(OBJECTIVE): Pick out every line in the data below that holds "scene".

(INFORMATION SHOWN):
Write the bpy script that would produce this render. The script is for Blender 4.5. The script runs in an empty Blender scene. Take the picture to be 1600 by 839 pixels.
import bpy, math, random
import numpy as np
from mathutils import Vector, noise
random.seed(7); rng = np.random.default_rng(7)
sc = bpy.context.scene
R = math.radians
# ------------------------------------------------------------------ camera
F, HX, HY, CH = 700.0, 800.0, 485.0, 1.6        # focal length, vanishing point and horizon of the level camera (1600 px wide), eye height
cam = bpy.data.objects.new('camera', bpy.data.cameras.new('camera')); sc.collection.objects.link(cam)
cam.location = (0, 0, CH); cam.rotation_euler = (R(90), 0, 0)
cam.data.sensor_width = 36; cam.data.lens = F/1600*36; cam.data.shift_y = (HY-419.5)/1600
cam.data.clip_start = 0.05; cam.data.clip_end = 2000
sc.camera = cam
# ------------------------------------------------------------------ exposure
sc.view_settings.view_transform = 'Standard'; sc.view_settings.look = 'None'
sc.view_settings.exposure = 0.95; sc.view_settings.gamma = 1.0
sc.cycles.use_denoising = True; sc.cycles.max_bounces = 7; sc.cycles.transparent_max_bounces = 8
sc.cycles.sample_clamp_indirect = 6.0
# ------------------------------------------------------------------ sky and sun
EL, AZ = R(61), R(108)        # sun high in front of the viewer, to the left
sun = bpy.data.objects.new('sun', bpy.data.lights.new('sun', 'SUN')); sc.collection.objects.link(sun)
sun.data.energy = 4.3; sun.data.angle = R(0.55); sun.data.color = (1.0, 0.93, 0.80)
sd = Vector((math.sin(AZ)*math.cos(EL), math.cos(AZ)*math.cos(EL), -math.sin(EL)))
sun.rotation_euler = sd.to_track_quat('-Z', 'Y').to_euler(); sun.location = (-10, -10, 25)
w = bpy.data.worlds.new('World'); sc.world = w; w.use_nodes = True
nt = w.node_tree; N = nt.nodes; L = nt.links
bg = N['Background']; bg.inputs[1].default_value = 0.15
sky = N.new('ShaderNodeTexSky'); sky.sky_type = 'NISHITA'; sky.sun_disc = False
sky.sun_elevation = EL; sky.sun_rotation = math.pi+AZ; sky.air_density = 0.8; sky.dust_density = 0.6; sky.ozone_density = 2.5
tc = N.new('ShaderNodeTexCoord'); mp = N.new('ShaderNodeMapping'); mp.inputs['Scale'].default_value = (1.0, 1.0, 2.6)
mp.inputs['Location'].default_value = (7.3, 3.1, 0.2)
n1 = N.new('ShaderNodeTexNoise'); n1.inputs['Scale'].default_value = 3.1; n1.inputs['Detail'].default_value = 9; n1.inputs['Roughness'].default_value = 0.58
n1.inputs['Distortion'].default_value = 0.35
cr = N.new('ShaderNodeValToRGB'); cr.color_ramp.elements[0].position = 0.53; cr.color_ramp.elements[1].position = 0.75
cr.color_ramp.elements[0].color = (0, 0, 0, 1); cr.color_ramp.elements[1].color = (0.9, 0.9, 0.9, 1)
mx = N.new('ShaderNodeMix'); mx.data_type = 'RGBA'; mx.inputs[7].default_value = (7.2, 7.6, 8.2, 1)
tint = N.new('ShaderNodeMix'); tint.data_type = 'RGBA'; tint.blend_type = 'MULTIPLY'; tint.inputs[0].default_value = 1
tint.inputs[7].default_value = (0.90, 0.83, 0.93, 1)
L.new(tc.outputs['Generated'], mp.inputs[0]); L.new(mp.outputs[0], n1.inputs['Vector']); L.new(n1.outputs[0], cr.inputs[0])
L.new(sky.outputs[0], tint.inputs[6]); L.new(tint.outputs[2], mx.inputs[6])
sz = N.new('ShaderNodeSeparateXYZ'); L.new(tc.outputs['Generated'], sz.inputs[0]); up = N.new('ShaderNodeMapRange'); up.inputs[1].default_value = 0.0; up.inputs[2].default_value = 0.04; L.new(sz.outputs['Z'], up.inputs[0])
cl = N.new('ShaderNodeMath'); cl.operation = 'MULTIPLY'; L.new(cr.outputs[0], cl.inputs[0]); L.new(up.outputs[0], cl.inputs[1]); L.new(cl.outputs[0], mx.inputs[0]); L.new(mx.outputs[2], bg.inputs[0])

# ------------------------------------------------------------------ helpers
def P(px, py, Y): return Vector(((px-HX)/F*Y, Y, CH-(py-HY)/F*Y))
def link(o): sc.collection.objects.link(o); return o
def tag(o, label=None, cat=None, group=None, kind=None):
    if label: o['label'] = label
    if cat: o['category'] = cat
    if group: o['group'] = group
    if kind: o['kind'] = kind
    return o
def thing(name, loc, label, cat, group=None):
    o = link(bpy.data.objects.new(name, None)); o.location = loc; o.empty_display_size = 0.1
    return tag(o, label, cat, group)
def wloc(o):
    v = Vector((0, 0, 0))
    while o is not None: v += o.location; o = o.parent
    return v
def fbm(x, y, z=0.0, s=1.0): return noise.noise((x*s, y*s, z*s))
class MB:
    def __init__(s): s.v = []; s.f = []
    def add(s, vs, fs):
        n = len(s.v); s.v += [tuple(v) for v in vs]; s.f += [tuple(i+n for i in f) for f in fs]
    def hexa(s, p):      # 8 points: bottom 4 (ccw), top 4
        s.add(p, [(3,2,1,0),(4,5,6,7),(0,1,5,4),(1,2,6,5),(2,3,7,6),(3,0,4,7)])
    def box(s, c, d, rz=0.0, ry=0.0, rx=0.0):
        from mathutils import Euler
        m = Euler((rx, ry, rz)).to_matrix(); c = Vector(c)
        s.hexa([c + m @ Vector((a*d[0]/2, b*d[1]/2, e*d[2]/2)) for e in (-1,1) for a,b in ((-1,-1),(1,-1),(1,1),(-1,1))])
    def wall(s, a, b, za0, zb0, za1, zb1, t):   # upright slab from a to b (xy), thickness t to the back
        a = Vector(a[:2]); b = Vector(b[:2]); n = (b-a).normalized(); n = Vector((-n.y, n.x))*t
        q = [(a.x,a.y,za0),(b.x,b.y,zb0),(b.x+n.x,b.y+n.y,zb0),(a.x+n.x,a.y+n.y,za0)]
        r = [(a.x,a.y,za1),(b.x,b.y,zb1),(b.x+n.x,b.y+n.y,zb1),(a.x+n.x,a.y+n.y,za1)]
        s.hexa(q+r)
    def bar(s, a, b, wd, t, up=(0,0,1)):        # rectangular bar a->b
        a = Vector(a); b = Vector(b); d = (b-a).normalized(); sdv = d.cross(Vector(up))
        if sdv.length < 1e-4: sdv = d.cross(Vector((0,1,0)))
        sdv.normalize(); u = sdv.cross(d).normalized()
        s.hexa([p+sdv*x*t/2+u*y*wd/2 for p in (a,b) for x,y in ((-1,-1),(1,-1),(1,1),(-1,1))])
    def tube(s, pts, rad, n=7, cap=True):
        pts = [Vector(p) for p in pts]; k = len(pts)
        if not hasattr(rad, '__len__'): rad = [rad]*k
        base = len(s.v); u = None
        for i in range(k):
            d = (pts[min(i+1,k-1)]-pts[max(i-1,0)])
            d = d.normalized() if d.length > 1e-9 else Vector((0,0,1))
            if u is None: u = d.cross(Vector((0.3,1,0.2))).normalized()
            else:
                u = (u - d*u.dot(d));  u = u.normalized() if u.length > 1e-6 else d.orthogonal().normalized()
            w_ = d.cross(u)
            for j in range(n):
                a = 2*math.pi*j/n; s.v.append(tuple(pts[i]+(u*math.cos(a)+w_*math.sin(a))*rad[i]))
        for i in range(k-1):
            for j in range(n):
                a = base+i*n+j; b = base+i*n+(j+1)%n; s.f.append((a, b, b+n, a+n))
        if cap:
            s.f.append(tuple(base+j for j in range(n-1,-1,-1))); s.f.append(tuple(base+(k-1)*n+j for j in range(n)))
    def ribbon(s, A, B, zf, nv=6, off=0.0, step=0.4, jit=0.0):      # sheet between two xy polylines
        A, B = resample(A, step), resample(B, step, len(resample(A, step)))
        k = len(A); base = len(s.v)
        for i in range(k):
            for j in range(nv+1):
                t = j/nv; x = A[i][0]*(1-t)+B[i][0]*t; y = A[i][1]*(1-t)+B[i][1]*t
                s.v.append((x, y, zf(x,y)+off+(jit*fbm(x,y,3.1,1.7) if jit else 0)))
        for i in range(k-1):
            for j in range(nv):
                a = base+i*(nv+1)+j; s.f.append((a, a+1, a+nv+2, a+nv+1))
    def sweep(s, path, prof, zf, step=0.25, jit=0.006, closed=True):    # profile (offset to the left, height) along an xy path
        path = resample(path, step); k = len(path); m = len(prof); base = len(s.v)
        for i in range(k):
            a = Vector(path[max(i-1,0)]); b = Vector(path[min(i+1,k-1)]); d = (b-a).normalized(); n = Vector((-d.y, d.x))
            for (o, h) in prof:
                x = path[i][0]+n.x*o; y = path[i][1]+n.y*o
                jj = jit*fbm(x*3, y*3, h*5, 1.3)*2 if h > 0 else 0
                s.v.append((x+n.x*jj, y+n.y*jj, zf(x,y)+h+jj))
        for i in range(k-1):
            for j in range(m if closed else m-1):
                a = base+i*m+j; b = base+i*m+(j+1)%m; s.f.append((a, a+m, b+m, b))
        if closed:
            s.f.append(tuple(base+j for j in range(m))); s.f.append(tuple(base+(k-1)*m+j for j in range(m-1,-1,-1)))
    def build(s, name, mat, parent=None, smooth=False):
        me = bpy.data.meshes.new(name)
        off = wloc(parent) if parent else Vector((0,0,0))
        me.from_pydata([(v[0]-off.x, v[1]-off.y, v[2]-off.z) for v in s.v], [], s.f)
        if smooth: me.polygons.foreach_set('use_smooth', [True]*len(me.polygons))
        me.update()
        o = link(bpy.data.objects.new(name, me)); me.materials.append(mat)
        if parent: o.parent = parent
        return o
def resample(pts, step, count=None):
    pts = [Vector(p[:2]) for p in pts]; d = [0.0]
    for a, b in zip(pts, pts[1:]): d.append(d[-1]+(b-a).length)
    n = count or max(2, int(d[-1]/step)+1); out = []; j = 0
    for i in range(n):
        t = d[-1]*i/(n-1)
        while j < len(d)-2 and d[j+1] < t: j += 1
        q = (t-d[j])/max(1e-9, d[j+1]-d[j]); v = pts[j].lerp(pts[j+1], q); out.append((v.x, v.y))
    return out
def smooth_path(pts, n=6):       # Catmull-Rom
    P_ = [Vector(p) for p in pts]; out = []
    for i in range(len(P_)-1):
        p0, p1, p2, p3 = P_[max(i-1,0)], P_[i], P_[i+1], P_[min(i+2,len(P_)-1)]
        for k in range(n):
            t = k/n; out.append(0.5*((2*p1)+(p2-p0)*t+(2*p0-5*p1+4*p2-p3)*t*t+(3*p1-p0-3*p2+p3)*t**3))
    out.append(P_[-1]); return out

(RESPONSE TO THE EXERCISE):
Write the bpy script that would produce this render. The script is for Blender 4.5. The script runs in an empty Blender scene. Take the picture to be 1600 by 839 pixels.
sc = bpy.context.scene